William & Mary Bill of Rights Journal
Abstract
More than 40 years ago, President Jimmy Carter, a Democrat, appointed 15 of the then-23 judges of the Ninth Circuit Court of Appeals. Those judges were predominantly liberal, and some were extremely liberal. Ever since then, the Ninth Circuit has been widely regarded as “a reliably liberal appeals court” that predictably issues “rulings favorable to liberal causes.” But some knowledgeable commentators, including Professor (now Dean) Erwin Chemerinsky, have disputed the characterization, calling it a “myth.”
Until now, no one has empirically tested whether the Ninth Circuit is indeed the liberal bastion that it is reputed to be. That is the task undertaken by this Article. The Article draws on a unique database that includes case information not readily available in any public source.
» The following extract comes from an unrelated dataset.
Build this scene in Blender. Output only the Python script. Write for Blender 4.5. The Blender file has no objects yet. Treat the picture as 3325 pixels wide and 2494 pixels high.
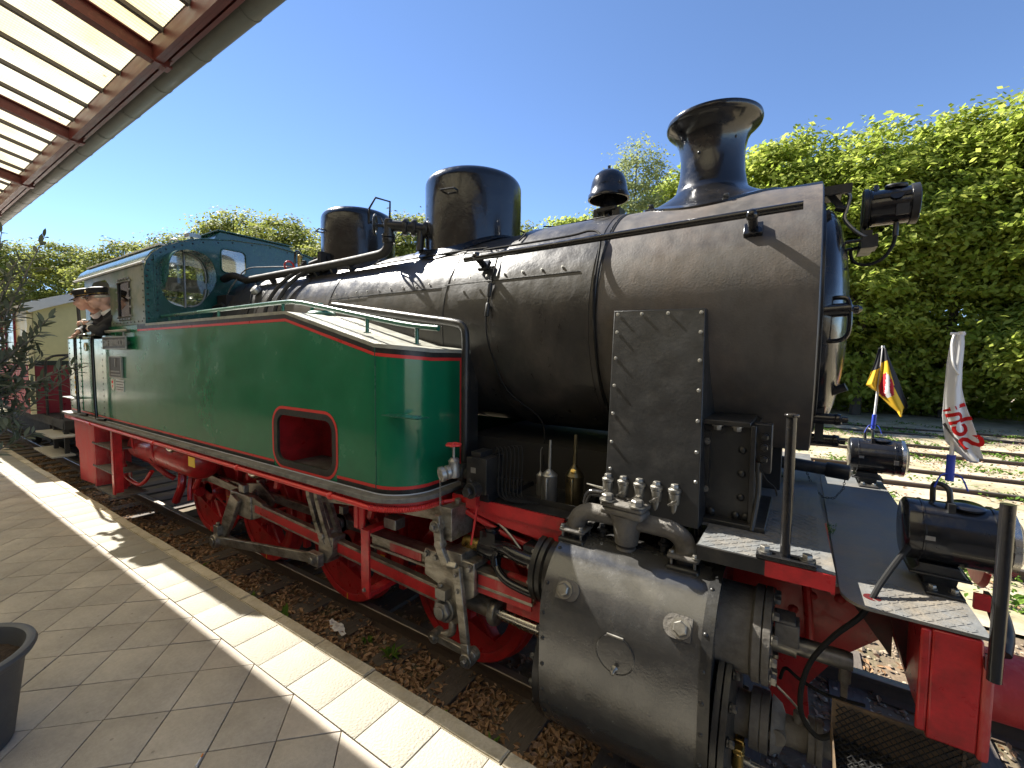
import bpy, bmesh, math, random
import numpy as np
from mathutils import Vector, Matrix, noise as mnoise
PI = math.pi
SC = bpy.context.scene
COL = SC.collection
random.seed(7); np.random.seed(7)

# ------------------------------------------------------------------ camera, sky, sun, exposure
YAW, PITCH, ROLL = -.5822, -.0604, .0106
_f = Vector((math.sin(YAW)*math.cos(PITCH), math.cos(YAW)*math.cos(PITCH), math.sin(PITCH)))
_r = Vector((math.cos(YAW), -math.sin(YAW), 0)); _u = _r.cross(_f)
_r2 = math.cos(ROLL)*_r + math.sin(ROLL)*_u; _u2 = -math.sin(ROLL)*_r + math.cos(ROLL)*_u
cam = bpy.data.cameras.new('camera'); camo = bpy.data.objects.new('camera', cam); COL.objects.link(camo)
camo.matrix_world = Matrix(((_r2.x, _u2.x, -_f.x, 0), (_r2.y, _u2.y, -_f.y, -3.375), (_r2.z, _u2.z, -_f.z, 2.35), (0, 0, 0, 1)))
cam.sensor_fit = 'HORIZONTAL'; cam.sensor_width = 36; cam.lens = 36*1422/3325
cam.clip_start = .03; cam.clip_end = 4000
SC.camera = camo
SUN = Vector((-.70, .092, .71)).normalized()
world = bpy.data.worlds.new('World'); SC.world = world; world.use_nodes = True
nt = world.node_tree; nt.nodes.clear()
sky = nt.nodes.new('ShaderNodeTexSky'); sky.sky_type = 'NISHITA'; sky.sun_disc = False
sky.sun_elevation = math.asin(SUN.z); sky.sun_rotation = math.atan2(SUN.x, SUN.y)
sky.air_density = .62; sky.dust_density = 0; sky.ozone_density = 4; sky.altitude = 50
bg = nt.nodes.new('ShaderNodeBackground'); bg.inputs[1].default_value = .09
wo = nt.nodes.new('ShaderNodeOutputWorld')
nt.links.new(sky.outputs[0], bg.inputs[0]); nt.links.new(bg.outputs[0], wo.inputs[0])
sl = bpy.data.lights.new('sun', 'SUN'); sl.energy = 5; sl.angle = math.radians(.5); sl.color = (1, .95, .86)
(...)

The focus of this study is the court’s en banc process. But analyzing the ideological orientation of the Ninth Circuit presents a special challenge. For all of the other circuits, it makes sense to look at the outcomes of the cases that are heard en banc, because all of the active judges take part in en banc decisions. But in the Ninth Circuit, en banc cases are heard and decided by a limited en banc court (LEBC) composed of the chief judge and ten judges selected at random from among the other 28 active judges. The only judicial activity that involves the participation of all of the court’s active judges is the vote on whether to rehear en banc a case already decided by a three-judge panel. By comparing how liberal and conservative panel decisions fare at the hands of the full array of active judges, we can determine whether the Ninth Circuit deserves the “liberal” label that has so often been attached to it.
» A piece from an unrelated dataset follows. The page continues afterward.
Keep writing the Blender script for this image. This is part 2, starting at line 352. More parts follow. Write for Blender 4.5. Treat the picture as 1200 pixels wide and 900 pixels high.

This study examines the results of en banc balloting by the full court over the 23-year period from 1998 through 2020. It concludes that the Ninth Circuit is a liberal court, but its liberalism is more nuanced and selective than the conventional depictions suggest. In en banc balloting, the liberal position prevails more often than not—but the conservative side is not shut out. Moreover, when we look separately at the different kinds of issues that generated en banc calls, we find a wide variation in the extent to which the court used the en banc process to produce liberal outcomes.